If the reserved goods are combined or mixed in such a way that the buyer's item is to be considered the main item, the buyer and the Provider hereby agree that the buyer transfers proportionate co-ownership of this item to the Provider. The Provider accepts this transfer. The buyer will keep the sole ownership or co-ownership of an item thus created for the Provider.

f) In the event of seizure of the reserved goods by third parties or other interventions by third parties, the buyer must point out the seller's ownership and must immediately notify the seller in writing so that the seller can enforce its ownership rights.

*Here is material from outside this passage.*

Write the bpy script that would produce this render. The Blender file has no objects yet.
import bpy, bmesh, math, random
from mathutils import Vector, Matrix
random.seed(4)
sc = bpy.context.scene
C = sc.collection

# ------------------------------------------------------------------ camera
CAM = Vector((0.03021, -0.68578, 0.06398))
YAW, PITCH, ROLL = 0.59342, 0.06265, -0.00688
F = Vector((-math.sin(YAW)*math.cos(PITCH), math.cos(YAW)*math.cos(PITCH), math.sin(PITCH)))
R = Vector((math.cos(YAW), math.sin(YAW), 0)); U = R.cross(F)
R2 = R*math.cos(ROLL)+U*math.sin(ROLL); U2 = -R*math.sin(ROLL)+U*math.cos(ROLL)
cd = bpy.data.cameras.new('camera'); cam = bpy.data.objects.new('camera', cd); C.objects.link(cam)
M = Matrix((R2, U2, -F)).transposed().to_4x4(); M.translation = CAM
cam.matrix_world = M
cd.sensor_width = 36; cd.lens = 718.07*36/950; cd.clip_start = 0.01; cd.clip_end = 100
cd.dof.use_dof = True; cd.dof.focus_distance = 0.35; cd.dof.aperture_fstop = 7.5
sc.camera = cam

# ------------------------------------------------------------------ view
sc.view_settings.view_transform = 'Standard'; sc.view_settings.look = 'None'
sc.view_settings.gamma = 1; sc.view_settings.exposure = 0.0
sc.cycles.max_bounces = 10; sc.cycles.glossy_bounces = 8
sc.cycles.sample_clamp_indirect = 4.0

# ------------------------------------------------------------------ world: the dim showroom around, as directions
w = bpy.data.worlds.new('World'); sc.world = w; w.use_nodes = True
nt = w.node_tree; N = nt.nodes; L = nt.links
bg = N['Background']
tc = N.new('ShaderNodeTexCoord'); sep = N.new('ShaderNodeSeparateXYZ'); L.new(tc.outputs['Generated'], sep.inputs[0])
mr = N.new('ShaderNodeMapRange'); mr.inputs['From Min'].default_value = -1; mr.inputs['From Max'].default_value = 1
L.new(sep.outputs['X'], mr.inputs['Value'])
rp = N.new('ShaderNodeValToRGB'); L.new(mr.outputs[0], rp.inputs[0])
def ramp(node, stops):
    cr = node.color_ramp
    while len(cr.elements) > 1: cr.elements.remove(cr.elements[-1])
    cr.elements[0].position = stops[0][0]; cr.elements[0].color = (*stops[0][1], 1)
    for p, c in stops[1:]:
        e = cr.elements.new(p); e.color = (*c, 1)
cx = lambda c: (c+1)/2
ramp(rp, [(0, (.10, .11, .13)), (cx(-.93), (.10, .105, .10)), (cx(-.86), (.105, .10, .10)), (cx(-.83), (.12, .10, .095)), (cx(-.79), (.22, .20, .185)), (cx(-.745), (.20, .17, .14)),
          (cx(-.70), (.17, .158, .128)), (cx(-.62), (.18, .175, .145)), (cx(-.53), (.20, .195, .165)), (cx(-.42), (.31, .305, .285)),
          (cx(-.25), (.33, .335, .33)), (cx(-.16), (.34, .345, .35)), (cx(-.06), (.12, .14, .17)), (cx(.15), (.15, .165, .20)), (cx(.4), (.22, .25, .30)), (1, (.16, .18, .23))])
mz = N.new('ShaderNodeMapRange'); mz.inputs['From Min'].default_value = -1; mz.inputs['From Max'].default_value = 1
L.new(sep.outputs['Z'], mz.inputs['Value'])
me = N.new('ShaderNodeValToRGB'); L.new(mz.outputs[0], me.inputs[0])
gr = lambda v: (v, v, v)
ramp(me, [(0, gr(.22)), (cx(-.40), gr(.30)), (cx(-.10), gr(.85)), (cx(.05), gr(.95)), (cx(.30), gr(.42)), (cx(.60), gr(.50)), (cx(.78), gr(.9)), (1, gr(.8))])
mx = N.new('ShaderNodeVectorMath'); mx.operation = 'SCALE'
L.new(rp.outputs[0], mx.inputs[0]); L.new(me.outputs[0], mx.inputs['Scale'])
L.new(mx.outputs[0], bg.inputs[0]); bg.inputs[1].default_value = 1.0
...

If the third party is unable to reimburse the seller for any legal or extrajudicial costs incurred in this connection, the buyer shall be liable for these costs.

g) If the buyer so requests, the seller is obligated to release the securities to which the seller is entitled to the extent that their realizable value exceeds the value of the seller's outstanding claims against the buyer by more than 10%. However, the seller may select the securities to be released.

11. Packaging Ordinance / WEEE Registration

The seller's Packaging Ordinance registration number is DSD 1245806
The WEEE registration number is DE 40816073

12. Place of Performance, Place of Jurisdiction, Applicable Law

a) The place of performance is the seller's registered office.

b) Contracts between the Provider and the Buyer, including these General Terms and Conditions of Sale and Delivery, and subject to individual agreements between the parties, shall be governed exclusively by German law, excluding the UN Convention on Contracts for the International Sale of Goods.

c) The place of jurisdiction for all disputes arising from contractual relationships between the Buyer and the Provider shall be the registered office of the Provider and/or Regensburg.